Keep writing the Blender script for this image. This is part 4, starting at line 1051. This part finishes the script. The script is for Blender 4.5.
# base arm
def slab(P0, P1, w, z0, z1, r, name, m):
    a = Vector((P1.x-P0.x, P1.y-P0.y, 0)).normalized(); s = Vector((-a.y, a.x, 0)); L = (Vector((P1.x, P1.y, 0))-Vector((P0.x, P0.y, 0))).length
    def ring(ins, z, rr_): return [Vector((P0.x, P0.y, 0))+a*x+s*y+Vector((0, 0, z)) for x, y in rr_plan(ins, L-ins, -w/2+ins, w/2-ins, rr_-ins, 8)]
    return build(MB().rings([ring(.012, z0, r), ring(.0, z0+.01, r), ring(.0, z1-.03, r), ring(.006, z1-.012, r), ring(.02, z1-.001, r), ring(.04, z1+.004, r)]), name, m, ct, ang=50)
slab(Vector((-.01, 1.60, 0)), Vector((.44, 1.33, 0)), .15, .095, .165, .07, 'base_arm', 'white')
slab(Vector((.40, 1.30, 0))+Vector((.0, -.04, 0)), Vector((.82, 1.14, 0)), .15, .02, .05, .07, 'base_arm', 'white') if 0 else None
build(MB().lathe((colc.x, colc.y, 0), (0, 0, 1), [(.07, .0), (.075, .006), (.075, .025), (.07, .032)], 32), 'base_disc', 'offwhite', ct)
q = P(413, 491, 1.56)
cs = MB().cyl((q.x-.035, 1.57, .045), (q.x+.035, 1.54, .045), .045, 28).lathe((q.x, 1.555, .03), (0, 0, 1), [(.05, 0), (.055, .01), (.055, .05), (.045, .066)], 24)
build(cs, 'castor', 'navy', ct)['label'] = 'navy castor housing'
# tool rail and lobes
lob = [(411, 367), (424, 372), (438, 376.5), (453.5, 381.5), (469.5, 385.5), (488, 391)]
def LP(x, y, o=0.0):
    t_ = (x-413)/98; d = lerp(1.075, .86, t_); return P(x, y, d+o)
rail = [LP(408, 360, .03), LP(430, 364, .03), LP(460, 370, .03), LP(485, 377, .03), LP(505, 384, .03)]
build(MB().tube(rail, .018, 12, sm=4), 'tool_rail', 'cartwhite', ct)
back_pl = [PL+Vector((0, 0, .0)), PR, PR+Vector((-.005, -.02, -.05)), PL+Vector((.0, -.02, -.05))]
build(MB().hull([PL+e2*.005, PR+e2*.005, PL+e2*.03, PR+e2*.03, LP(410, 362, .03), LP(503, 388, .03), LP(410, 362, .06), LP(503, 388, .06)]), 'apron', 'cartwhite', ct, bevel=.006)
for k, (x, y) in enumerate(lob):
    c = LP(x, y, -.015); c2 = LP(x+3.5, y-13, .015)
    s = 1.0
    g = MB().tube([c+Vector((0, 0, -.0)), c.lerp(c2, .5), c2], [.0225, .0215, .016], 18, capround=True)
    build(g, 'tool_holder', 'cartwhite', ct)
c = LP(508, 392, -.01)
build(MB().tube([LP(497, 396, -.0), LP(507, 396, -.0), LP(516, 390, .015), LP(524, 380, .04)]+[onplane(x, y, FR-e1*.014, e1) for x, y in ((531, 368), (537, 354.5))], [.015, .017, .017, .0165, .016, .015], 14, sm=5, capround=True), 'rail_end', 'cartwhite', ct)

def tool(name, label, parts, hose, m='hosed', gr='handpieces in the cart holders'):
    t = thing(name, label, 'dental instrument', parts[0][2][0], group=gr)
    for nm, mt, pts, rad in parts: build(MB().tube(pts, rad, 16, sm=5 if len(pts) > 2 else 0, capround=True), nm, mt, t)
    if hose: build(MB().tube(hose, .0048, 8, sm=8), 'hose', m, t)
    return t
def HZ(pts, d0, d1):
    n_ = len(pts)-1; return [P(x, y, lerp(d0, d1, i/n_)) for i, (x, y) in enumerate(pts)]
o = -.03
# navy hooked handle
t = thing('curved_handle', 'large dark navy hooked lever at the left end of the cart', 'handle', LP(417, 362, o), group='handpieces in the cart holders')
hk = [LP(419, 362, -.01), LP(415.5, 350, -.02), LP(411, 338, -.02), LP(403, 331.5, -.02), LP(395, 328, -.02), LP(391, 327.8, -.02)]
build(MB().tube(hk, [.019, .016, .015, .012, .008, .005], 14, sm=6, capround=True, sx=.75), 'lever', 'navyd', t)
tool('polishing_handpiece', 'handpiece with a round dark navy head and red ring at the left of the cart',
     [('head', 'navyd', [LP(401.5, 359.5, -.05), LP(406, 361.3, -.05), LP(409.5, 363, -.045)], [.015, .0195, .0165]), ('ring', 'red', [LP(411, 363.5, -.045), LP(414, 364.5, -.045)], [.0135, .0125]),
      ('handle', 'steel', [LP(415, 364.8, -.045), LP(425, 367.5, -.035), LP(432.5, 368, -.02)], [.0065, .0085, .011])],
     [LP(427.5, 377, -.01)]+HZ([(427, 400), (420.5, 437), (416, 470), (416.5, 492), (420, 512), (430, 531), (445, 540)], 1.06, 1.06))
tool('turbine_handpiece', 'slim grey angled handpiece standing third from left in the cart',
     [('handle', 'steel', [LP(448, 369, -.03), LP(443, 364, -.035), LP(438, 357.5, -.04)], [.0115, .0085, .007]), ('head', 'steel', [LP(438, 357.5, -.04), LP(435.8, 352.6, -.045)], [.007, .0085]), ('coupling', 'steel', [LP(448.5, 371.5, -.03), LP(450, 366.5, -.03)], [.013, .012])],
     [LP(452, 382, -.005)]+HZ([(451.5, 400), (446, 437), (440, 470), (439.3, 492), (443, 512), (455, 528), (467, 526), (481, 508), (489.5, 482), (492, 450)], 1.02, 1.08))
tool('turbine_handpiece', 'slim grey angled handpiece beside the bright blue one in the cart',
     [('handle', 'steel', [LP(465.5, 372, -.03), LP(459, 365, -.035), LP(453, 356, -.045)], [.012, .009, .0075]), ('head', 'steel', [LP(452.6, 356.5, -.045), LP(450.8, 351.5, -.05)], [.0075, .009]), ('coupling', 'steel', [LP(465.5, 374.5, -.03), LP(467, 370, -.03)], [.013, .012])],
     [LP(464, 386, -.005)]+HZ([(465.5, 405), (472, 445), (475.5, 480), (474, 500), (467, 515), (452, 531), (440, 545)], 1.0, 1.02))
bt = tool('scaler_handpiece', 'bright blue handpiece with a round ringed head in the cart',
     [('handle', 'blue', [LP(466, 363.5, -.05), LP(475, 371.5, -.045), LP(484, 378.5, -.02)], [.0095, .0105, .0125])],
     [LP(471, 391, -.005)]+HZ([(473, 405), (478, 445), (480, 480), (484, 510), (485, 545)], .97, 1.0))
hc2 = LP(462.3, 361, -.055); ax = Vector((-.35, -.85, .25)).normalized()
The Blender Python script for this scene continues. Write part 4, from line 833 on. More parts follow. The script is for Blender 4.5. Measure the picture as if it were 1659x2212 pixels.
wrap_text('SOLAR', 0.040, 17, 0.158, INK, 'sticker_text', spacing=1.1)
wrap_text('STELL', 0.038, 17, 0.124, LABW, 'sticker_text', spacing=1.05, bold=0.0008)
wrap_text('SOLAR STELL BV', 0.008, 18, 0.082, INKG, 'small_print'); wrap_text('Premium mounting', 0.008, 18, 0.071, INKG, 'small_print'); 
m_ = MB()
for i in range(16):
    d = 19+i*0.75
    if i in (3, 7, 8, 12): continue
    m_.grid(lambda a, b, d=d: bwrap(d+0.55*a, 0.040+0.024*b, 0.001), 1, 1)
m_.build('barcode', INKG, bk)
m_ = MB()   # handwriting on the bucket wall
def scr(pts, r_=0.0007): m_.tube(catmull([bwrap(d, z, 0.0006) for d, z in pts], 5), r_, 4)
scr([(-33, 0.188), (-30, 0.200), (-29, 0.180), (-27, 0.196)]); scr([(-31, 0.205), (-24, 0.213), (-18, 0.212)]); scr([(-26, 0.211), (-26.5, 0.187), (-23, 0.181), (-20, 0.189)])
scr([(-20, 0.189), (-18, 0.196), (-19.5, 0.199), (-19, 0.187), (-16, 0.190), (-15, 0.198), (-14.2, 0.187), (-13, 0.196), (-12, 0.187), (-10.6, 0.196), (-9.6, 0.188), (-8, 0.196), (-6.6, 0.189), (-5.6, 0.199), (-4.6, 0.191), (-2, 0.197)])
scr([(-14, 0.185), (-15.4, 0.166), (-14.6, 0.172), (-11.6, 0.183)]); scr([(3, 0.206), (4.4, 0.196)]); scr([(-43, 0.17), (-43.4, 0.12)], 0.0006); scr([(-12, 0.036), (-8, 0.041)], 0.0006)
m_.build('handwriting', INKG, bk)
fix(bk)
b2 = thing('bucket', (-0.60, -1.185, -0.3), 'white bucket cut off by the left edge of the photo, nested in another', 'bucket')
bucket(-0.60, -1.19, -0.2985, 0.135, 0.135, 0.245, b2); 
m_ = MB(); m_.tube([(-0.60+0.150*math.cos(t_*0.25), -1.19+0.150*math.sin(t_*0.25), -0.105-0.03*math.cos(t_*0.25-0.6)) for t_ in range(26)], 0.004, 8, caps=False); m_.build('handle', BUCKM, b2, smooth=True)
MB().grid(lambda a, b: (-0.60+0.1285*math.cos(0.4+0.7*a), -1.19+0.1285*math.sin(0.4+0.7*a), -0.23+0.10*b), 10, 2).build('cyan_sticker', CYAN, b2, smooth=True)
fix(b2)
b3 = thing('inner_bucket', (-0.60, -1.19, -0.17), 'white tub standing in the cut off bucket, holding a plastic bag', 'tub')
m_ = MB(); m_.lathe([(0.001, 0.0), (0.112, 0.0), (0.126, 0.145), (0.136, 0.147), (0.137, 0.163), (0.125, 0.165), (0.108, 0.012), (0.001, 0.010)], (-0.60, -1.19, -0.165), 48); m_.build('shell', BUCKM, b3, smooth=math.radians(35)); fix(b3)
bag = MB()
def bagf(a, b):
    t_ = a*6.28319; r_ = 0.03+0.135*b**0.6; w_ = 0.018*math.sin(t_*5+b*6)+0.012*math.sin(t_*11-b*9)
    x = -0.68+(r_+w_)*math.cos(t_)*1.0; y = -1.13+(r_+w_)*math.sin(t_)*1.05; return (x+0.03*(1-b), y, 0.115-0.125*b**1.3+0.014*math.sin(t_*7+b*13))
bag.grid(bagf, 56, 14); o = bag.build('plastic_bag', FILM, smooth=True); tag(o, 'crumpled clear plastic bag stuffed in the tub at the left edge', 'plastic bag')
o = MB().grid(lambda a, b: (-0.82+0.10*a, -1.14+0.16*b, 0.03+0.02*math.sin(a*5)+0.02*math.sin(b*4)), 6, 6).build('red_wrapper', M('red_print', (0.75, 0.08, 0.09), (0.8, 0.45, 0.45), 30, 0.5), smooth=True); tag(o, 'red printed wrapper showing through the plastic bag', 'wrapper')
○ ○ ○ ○
### [WORK TO BE COMPLETED]
For each line of the listing that holds the word "script", show that line.

### [FULL RESPONSE]
Keep writing the Blender script for this image. This is part 4, starting at line 1051. This part finishes the script. The script is for Blender 4.5.
The Blender Python script for this scene continues. Write part 4, from line 833 on. More parts follow. The script is for Blender 4.5. Measure the picture as if it were 1659x2212 pixels.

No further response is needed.